=== Problem requirements ===
Below is a listing. Return the lines from the one that contains "Generate a USD" to the one that contains "0, *CAM, 1))", both ends included, verbatim and with no pictures.

=== Extracted material ===
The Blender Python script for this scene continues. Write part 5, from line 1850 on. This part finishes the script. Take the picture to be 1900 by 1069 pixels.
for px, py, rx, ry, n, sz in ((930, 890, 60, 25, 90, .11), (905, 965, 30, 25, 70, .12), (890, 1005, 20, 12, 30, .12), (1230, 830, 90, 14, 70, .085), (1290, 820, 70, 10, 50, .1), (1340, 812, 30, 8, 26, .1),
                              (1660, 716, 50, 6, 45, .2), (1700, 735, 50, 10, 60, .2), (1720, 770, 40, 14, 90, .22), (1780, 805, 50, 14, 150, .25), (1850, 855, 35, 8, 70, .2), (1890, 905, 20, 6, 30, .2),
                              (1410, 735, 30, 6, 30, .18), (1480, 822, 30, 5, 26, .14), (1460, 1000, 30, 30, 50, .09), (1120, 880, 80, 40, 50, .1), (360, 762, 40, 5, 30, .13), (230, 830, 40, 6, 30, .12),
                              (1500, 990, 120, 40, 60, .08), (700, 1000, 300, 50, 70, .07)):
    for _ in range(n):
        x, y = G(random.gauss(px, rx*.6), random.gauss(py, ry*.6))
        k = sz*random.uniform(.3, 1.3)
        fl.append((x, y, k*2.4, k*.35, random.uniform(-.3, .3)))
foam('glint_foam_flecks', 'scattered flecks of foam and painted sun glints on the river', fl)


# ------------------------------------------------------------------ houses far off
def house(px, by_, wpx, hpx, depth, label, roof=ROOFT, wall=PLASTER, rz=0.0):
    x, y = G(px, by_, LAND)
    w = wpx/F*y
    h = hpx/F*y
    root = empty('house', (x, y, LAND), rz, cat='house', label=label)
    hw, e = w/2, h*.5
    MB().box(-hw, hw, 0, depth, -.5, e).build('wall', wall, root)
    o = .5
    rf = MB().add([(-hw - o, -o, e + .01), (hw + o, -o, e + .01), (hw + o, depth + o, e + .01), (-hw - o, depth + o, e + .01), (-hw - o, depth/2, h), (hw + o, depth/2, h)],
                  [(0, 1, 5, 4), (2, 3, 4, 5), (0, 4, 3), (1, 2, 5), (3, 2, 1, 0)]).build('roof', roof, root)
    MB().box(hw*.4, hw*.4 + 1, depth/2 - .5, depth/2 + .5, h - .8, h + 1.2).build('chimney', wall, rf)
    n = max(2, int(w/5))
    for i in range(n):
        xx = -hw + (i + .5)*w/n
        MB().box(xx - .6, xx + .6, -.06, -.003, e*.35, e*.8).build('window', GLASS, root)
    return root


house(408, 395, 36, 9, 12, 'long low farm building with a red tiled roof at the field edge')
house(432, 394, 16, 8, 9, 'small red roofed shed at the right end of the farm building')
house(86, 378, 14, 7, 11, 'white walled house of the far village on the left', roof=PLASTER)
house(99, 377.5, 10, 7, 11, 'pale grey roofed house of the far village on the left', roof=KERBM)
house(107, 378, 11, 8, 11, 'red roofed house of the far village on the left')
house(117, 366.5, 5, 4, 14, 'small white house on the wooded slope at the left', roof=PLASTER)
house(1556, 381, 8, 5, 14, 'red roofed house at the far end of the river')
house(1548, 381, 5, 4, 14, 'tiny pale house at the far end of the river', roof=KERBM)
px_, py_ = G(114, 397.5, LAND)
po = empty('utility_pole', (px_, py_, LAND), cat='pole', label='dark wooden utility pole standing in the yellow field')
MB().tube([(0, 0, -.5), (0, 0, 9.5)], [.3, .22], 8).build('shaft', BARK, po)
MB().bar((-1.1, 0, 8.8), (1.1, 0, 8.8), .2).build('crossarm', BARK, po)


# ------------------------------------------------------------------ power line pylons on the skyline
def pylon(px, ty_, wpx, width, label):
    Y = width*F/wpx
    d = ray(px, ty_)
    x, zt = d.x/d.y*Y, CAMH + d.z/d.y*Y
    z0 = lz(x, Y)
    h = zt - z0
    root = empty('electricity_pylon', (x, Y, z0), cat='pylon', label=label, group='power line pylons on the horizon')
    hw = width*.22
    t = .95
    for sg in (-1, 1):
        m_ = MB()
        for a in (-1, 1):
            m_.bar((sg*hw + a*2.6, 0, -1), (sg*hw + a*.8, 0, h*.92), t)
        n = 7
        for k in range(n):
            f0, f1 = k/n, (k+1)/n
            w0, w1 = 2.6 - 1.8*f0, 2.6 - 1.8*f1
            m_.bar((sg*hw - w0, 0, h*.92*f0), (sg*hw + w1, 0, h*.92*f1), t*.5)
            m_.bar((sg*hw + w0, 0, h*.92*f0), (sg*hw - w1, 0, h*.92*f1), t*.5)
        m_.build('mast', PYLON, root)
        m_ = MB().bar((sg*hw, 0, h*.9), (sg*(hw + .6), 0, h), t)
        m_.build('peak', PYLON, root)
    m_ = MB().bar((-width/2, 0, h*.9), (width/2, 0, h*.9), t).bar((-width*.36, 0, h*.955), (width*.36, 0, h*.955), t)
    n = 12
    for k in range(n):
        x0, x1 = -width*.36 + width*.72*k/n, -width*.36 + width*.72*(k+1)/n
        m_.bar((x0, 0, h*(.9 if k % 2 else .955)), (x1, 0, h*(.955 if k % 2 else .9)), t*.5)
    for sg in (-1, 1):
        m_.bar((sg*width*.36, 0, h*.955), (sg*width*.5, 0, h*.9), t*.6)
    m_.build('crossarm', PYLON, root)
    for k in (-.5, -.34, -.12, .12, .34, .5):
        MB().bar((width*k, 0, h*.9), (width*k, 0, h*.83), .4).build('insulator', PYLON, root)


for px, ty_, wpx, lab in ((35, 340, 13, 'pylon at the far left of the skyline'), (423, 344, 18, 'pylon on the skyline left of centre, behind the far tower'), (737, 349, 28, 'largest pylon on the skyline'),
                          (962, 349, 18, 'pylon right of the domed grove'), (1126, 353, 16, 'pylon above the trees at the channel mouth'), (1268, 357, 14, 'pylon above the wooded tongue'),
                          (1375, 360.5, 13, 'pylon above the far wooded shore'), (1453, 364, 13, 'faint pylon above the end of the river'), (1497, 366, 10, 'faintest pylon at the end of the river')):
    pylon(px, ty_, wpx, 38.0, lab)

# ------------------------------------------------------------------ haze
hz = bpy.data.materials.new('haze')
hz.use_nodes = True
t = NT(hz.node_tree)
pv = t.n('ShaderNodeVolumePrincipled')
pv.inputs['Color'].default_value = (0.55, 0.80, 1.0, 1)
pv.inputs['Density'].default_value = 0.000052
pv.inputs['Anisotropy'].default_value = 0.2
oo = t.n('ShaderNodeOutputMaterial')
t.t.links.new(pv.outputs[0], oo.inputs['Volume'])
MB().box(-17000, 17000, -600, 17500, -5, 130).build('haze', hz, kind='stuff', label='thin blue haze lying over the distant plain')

---

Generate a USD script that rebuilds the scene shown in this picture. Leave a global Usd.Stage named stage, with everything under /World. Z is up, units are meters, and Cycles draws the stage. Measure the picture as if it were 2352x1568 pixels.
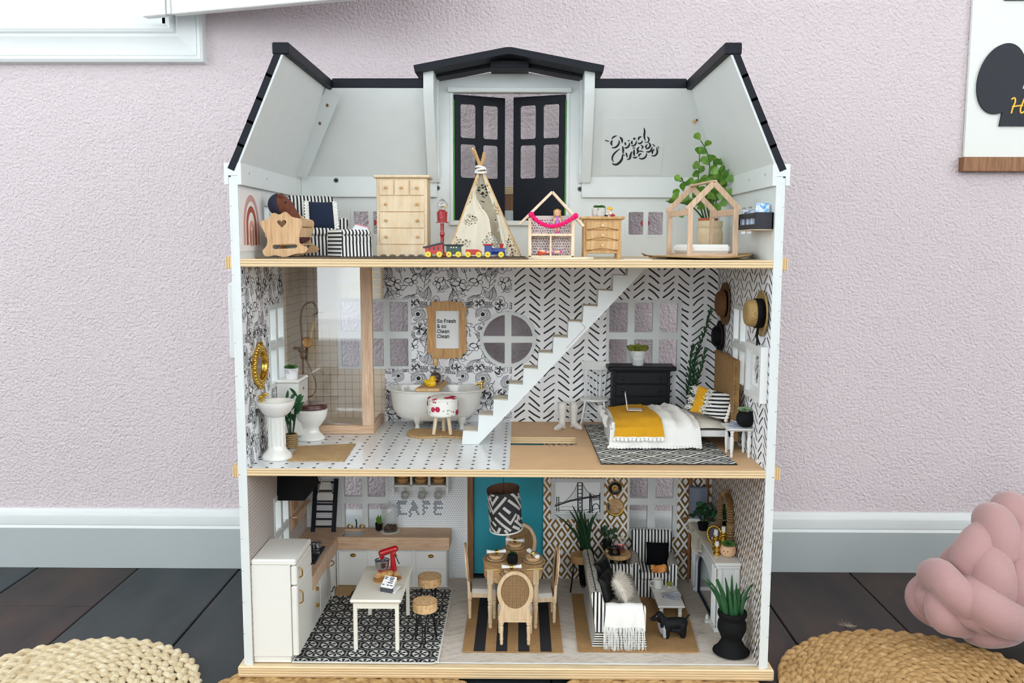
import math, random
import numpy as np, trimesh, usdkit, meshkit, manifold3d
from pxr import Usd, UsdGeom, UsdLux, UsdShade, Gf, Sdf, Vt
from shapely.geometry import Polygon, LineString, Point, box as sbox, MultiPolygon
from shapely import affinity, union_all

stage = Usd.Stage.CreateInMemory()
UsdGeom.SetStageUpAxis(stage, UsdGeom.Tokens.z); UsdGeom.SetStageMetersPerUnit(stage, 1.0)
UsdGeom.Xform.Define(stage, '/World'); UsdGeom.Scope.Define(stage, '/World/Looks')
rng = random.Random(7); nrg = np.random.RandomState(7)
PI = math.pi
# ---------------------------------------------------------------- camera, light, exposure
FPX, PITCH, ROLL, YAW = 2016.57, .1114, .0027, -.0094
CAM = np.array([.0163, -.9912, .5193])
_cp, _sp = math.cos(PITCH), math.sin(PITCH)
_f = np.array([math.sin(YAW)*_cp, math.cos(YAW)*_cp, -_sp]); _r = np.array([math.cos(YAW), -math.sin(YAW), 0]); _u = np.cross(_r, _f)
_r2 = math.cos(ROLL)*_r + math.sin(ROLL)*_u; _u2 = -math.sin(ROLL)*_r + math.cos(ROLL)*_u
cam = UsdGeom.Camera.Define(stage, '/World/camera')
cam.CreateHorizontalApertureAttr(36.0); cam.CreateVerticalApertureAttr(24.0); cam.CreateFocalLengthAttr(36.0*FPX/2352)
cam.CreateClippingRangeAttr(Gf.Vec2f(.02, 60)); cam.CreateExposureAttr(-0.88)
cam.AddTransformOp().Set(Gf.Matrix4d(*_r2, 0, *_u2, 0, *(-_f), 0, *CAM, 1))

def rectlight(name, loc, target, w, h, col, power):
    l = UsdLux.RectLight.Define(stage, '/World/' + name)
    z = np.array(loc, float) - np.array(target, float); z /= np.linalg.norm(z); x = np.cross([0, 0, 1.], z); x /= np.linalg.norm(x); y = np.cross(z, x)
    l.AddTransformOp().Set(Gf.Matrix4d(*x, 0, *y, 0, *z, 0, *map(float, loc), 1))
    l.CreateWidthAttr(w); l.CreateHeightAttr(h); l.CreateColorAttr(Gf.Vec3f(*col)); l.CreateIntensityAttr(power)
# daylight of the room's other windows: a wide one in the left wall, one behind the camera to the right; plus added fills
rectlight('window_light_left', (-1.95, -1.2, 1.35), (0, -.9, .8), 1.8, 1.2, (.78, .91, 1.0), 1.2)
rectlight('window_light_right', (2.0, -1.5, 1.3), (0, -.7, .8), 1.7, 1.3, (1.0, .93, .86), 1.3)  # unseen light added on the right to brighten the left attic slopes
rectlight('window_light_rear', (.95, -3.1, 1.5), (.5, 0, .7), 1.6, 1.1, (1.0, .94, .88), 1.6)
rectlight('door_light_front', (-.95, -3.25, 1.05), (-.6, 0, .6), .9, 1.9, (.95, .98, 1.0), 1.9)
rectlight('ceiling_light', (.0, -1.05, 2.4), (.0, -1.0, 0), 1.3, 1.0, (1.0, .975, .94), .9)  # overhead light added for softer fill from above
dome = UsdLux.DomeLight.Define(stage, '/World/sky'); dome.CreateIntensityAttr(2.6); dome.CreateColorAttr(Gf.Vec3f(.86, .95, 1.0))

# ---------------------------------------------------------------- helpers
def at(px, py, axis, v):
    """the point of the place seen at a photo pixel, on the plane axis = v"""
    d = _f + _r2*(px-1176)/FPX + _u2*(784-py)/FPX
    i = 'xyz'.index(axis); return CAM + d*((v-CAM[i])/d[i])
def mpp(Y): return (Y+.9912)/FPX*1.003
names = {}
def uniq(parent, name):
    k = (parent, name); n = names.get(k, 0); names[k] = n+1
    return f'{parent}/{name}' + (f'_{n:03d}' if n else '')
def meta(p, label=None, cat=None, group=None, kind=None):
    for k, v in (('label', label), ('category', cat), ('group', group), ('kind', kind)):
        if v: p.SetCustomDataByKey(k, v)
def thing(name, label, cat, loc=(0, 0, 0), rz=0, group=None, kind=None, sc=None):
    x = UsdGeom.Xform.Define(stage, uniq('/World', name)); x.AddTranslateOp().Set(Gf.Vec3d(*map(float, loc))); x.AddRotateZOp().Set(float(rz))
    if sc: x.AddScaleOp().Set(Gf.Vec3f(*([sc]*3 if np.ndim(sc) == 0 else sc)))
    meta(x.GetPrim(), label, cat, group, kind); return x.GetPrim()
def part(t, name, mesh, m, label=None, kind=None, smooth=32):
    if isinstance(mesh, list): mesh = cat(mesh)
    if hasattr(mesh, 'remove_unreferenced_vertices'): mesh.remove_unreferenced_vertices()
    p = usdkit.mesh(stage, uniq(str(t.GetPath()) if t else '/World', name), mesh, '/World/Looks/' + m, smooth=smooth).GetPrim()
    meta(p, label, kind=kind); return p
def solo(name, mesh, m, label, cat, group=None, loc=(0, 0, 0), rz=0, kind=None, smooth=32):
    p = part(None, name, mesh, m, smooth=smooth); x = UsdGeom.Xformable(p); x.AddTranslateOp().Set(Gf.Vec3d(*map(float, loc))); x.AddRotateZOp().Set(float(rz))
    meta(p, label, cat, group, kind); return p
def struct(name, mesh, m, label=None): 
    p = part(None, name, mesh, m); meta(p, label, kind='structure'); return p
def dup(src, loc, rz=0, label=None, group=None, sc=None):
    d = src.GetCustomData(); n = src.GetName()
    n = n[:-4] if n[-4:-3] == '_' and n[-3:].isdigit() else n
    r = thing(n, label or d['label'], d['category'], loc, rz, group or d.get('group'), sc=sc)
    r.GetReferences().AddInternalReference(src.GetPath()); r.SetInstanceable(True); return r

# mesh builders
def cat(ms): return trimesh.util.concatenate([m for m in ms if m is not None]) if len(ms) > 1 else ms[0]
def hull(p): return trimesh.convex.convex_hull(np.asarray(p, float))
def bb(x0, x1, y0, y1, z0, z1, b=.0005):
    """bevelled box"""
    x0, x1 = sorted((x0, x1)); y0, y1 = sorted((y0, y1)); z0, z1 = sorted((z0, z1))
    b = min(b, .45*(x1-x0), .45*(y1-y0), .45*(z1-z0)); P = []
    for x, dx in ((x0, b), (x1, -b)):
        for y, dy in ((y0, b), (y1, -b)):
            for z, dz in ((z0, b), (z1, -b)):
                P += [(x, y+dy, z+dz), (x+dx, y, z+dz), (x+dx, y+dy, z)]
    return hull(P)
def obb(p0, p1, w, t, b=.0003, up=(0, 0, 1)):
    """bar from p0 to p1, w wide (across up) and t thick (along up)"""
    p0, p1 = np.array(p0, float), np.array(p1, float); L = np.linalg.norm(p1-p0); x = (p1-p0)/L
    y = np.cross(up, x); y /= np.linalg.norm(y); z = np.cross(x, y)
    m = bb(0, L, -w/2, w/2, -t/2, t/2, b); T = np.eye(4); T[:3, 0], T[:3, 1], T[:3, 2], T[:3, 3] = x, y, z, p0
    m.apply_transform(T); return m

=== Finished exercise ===
Generate a USD script that rebuilds the scene shown in this picture. Leave a global Usd.Stage named stage, with everything under /World. Z is up, units are meters, and Cycles draws the stage. Measure the picture as if it were 2352x1568 pixels.
import math, random
import numpy as np, trimesh, usdkit, meshkit, manifold3d
from pxr import Usd, UsdGeom, UsdLux, UsdShade, Gf, Sdf, Vt
from shapely.geometry import Polygon, LineString, Point, box as sbox, MultiPolygon
from shapely import affinity, union_all

stage = Usd.Stage.CreateInMemory()
UsdGeom.SetStageUpAxis(stage, UsdGeom.Tokens.z); UsdGeom.SetStageMetersPerUnit(stage, 1.0)
UsdGeom.Xform.Define(stage, '/World'); UsdGeom.Scope.Define(stage, '/World/Looks')
rng = random.Random(7); nrg = np.random.RandomState(7)
PI = math.pi
# ---------------------------------------------------------------- camera, light, exposure
FPX, PITCH, ROLL, YAW = 2016.57, .1114, .0027, -.0094
CAM = np.array([.0163, -.9912, .5193])
_cp, _sp = math.cos(PITCH), math.sin(PITCH)
_f = np.array([math.sin(YAW)*_cp, math.cos(YAW)*_cp, -_sp]); _r = np.array([math.cos(YAW), -math.sin(YAW), 0]); _u = np.cross(_r, _f)
_r2 = math.cos(ROLL)*_r + math.sin(ROLL)*_u; _u2 = -math.sin(ROLL)*_r + math.cos(ROLL)*_u
cam = UsdGeom.Camera.Define(stage, '/World/camera')
cam.CreateHorizontalApertureAttr(36.0); cam.CreateVerticalApertureAttr(24.0); cam.CreateFocalLengthAttr(36.0*FPX/2352)
cam.CreateClippingRangeAttr(Gf.Vec2f(.02, 60)); cam.CreateExposureAttr(-0.88)
cam.AddTransformOp().Set(Gf.Matrix4d(*_r2, 0, *_u2, 0, *(-_f), 0, *CAM, 1))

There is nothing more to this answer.